Vielleicht beantworte ich durch die Darstellung der reinen Fakten zunächst einmal, wie es mit der installierten Leistung und den Stromerträgen aus erneuerbaren Energieanlagen in Rheinland-Pfalz aussieht. Ich kann das in zwei Sätzen zusammenfassen. Die in RheinlandPfalz installierte Leistung aller erneuerbaren Energieträger ersetzt rechnerisch die Leistung von drei großen deutschen Atomkraftwerken.

Herr Kollege Konrad, wenn wir die Energiewende weiter vollziehen wollen, können wir nicht auf den weiteren Ausbau der Windenergie verzichten. Wie bewerte ich, dass sich 300 Bürgerinnen und Bürger in diesen Initiativen zusammengetan haben? Das ist Bürgerwille und Bürgerdarstellung der Meinung.

Eine Enquete-Kommission des Landtags befasst sich auch mit Fragen der Bürgerbeteiligung und den Fragen, wie man die Bürgerstimmen über die bestehenden Bürgerbeteiligungsverfahren und Mechanismen sowie die repräsentative Demokratie, wie wir sie bereits vorfinden, aufnehmen kann.

Es ist immer wieder die Frage zu stellen, ob es um den Willen eines einzelnen Bürgers geht. Wie groß ist eine Gruppe von Bürgerinnen und Bürgern, wenn sie ihren Willen äußert? Ich habe eingangs erwähnt, es gibt genauso Bürger, die am gleichen Tag eine Vielzahl von Aktionstagen und Aktivitäten durchgeführt und sich für die Energiewende und die Windkraft ausgesprochen haben. Auch an diesem Tag war die Zahl der Bürgerinnen und Bürger mindestens gleich groß.

Eine Umfrage des Vereins Erneuerbare Energien e. V. zeigt, dass 93 % der Menschen in der Bundesrepublik Deutschland die Energiewende und auch den Ausbau der Windkraft weiter unterstützen und drei Viertel der Menschen in der Republik ebenso an einer weiteren Förderung erneuerbarer Energien festhalten wollen. Ich finde, das sind ziemlich eindeutige Zahlen, die belegen, dass hier ein breiter Bürgerwille für unser politisches Handeln besteht.

Eine weitere Zusatzfrage des Herrn Kollegen Baldauf.

Vielen Dank. Herr Präsident! Herr Kollege Konrad, vielen Dank an Sie. Ich wusste gar nicht, dass es mir gelingt, 7.000 bis 8.000 Menschen von einer Idee so zu begeistern, dass Sie das auch noch verfolgen.

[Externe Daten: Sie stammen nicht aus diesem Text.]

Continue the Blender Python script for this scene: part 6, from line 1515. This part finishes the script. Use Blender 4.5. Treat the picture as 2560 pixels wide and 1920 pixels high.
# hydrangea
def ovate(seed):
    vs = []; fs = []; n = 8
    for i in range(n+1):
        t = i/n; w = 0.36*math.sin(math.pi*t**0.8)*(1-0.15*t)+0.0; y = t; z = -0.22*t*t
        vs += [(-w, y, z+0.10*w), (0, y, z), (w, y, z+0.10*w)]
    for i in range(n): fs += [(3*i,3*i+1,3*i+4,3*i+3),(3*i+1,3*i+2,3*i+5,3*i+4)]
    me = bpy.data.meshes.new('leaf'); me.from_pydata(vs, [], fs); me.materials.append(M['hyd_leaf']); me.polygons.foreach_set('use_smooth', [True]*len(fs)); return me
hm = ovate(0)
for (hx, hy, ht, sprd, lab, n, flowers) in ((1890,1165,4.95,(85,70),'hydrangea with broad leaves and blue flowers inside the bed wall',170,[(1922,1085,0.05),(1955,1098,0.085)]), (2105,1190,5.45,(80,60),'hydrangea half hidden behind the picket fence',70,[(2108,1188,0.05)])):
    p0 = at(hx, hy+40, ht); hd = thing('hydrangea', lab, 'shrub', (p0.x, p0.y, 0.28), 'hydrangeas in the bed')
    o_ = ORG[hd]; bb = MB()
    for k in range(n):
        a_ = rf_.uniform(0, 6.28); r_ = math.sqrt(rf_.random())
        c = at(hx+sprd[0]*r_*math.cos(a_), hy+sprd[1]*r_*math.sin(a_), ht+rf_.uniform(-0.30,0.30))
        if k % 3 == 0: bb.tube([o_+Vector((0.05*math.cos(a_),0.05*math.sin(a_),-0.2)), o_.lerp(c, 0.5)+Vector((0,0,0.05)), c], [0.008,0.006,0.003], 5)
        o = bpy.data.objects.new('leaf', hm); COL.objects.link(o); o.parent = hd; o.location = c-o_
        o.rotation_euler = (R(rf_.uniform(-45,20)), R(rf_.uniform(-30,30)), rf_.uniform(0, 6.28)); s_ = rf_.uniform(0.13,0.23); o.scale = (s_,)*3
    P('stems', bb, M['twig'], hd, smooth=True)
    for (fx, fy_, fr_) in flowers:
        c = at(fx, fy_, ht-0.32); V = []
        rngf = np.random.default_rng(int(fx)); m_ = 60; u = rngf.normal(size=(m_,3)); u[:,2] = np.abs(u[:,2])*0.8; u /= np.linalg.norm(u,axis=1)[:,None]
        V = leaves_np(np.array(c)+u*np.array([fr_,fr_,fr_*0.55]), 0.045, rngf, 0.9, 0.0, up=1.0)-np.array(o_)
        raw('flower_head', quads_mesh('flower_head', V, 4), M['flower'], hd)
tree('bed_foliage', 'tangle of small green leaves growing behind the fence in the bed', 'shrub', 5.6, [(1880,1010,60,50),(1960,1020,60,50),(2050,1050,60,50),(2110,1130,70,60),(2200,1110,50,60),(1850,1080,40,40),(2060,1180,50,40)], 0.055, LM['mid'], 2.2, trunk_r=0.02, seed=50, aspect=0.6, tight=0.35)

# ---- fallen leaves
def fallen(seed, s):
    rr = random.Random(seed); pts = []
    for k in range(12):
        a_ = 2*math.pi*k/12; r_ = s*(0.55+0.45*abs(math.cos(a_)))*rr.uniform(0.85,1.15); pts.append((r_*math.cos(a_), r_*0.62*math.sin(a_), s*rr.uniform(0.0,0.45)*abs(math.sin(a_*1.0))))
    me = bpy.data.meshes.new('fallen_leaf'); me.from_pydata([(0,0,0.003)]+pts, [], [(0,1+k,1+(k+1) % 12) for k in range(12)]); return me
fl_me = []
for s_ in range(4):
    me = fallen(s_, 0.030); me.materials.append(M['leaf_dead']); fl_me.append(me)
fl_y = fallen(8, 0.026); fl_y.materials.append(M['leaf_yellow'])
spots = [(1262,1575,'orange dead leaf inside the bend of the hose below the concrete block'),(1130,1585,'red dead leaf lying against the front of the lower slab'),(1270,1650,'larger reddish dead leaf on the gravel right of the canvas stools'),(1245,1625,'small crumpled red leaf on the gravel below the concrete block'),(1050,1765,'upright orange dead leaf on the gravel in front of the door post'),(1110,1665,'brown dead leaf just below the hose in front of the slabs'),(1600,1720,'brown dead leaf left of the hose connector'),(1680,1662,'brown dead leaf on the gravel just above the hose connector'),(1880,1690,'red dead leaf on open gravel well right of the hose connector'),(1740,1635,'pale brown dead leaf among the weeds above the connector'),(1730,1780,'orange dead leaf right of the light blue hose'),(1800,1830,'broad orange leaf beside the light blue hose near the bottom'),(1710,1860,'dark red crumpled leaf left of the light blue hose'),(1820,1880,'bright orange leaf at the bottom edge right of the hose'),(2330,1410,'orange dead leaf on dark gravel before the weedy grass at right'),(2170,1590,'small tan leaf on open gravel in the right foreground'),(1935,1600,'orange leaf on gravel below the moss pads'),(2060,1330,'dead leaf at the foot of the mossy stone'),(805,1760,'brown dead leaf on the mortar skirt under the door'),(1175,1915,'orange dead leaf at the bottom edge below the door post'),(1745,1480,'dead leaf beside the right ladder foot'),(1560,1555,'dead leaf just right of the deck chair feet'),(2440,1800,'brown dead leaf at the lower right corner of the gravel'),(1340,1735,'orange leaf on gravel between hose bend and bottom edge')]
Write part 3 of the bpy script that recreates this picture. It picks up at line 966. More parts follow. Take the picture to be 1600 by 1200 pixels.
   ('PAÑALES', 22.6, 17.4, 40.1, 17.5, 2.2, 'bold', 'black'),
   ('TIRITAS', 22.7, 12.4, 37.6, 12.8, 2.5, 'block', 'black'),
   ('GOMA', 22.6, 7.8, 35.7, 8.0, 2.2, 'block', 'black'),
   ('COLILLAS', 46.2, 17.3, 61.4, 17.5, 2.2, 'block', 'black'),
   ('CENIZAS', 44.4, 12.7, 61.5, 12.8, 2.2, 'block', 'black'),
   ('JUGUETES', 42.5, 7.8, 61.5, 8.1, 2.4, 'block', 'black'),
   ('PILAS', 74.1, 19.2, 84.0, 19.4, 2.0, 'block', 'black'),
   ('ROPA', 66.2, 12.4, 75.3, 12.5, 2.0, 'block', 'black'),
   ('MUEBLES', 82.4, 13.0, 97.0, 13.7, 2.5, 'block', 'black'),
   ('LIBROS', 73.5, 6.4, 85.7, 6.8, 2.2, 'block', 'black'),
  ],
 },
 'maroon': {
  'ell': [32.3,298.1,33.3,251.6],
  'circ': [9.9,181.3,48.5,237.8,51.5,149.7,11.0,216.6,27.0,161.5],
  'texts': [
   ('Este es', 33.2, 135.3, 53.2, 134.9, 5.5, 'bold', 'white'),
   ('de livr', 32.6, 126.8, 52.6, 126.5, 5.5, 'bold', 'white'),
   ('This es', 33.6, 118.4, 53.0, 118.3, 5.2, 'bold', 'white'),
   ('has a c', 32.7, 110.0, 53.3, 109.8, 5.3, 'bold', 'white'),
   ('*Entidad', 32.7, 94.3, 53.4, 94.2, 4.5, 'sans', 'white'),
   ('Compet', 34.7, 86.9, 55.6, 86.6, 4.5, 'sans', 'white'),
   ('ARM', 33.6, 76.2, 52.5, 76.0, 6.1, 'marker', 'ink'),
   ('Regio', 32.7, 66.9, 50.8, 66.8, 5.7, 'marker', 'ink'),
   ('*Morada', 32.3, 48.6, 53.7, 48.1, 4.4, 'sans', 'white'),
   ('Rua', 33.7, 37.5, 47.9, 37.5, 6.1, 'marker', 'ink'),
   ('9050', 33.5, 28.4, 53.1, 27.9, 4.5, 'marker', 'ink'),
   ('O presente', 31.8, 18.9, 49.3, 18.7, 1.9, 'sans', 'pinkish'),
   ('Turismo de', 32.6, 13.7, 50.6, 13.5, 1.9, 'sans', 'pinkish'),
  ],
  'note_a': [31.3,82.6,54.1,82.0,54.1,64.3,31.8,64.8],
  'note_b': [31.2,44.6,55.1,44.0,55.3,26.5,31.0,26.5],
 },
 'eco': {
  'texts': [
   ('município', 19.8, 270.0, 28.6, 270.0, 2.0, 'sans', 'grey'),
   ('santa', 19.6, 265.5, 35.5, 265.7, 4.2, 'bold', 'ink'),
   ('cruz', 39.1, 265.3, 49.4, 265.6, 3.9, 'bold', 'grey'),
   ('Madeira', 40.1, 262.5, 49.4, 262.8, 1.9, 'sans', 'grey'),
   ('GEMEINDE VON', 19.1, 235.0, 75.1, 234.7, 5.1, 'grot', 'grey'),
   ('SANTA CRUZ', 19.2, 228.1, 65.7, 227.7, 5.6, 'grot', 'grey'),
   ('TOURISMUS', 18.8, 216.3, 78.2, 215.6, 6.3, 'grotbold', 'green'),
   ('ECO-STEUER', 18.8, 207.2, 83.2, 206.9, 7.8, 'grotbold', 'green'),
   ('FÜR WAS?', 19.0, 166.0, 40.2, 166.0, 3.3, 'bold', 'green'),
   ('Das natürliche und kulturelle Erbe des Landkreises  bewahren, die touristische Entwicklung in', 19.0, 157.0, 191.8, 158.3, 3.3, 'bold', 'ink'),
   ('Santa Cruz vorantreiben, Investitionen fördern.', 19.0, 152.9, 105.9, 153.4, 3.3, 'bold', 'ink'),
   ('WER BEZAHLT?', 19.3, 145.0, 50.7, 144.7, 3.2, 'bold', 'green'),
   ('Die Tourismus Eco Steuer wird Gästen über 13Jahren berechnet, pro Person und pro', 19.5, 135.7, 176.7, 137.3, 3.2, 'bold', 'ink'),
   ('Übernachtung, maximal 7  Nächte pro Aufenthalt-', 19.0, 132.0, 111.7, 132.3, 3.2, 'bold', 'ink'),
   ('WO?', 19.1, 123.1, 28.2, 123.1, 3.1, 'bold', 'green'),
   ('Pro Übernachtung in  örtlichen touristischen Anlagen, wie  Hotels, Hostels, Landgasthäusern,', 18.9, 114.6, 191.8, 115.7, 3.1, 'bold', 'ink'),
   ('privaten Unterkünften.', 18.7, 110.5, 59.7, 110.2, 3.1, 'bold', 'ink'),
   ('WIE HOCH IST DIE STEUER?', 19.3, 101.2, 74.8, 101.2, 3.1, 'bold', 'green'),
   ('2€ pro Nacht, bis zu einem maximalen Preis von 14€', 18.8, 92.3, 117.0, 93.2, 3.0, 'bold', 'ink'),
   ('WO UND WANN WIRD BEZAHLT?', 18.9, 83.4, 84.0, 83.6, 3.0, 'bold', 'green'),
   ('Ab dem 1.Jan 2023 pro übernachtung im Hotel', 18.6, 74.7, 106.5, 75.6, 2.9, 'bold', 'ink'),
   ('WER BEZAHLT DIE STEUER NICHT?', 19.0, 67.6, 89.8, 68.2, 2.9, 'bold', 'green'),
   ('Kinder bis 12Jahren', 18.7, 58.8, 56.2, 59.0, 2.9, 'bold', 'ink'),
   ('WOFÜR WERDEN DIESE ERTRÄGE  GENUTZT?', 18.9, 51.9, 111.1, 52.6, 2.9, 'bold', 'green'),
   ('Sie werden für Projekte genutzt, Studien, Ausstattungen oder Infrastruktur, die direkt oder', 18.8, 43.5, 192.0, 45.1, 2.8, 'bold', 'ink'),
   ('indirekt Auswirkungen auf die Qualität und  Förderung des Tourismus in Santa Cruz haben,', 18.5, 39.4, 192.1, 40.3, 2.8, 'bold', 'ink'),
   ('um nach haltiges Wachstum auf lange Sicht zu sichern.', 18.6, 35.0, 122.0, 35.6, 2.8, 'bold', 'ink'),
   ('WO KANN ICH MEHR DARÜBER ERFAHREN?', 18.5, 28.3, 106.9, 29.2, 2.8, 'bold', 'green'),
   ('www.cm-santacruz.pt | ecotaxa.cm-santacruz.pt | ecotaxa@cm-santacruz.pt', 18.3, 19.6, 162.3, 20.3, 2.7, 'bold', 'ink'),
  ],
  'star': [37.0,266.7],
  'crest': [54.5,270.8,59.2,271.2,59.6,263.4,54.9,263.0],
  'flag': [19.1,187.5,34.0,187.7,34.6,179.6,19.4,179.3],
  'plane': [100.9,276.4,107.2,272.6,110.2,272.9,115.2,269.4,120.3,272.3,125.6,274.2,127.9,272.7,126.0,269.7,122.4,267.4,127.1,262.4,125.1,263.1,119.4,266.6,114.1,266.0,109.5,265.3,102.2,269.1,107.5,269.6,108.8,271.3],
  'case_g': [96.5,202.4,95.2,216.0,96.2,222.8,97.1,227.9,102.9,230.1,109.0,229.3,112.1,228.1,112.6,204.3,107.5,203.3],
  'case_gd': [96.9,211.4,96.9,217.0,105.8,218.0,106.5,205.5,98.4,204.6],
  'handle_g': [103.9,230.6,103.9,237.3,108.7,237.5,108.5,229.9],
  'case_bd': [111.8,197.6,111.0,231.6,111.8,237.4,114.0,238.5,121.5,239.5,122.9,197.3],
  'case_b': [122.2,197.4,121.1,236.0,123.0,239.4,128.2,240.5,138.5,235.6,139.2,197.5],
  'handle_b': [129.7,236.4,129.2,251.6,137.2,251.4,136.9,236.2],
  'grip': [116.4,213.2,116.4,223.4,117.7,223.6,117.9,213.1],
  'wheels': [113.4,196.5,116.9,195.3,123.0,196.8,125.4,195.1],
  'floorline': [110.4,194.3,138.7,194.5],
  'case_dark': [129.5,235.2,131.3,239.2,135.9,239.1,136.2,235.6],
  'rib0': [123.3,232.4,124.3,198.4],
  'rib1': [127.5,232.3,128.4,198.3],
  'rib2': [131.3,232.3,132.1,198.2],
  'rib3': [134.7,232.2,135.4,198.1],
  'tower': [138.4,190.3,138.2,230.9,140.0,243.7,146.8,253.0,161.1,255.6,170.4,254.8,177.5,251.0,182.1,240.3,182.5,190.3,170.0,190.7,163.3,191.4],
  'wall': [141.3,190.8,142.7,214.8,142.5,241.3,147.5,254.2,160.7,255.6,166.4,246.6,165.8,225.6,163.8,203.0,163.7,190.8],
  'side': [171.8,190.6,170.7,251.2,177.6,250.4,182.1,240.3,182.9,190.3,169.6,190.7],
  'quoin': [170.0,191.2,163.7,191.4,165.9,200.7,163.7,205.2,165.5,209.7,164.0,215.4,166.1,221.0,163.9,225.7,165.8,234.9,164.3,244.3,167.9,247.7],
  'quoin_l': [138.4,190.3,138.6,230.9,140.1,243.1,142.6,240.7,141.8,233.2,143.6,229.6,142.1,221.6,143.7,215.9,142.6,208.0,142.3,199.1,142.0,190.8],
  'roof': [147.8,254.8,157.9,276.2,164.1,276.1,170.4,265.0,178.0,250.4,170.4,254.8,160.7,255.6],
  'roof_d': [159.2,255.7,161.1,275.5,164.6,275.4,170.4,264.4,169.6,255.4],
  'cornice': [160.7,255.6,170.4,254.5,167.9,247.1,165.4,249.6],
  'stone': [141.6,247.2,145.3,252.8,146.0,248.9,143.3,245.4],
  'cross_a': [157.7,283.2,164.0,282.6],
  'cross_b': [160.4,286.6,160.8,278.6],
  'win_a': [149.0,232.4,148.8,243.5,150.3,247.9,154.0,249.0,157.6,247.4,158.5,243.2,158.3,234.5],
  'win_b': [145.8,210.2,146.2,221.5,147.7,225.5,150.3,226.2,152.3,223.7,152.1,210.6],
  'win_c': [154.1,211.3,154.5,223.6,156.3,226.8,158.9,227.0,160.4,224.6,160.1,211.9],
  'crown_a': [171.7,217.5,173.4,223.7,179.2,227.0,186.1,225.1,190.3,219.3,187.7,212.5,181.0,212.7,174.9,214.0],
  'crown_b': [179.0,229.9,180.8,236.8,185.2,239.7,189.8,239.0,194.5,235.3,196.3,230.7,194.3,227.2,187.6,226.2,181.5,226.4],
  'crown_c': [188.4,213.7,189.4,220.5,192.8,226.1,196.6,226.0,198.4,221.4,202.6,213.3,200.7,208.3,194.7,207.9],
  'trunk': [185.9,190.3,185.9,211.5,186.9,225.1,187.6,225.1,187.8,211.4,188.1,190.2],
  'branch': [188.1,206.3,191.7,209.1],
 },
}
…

Frau Ministerin, ich komme zu meiner Frage. Nehmen Sie die Anliegen dieses Bündnisses, das zwischenzeitlich aus 7.000 bis 8.000 Leuten besteht, ernst? Sind Sie, wenn Sie es ernst nehmen, der Meinung, dass dieses Bündnis die Energiewende verhindern oder eher dafür sorgen will, dass ein planvoller, sozialökologisch und ökonomisch abgewägter Prozess durchgeführt wird?

(Beifall bei der CDU)

Sehr geehrter Herr Kollege Baldauf, nach den Gesprächen, die wir geführt haben, und den Stellungnahmen und Kontakten, die uns bekannt sind, ist es so, dass diese Bürgerinitiativen ihre Blickrichtung in der Regel auf einzelne Windkraftstandorte gerichtet haben, von denen

sie sich persönlich betroffen fühlen. Um ihre Kraft zu bündeln, haben sie sich in diesem Verbund zusammengeschlossen.

Ich finde, dass es das Recht eines jeden Bürgers ist, dies zu tun. Insofern hören wir genau hin und sind sehr genau im Gespräch. Wir begrüßen sehr, dass die Bürgerinnen und Bürger einen sozialverträglichen ökologischen Ausbau der Energiewende auch in diesem Land unterstützen. Insofern hat die Politik die Aufgabe, den Ausgleich der Interessen zwischen den beiden Seiten immer wieder herbeizuführen. Genau darum bemühen wir uns auch im Gespräch mit den Bürgerinitiativen.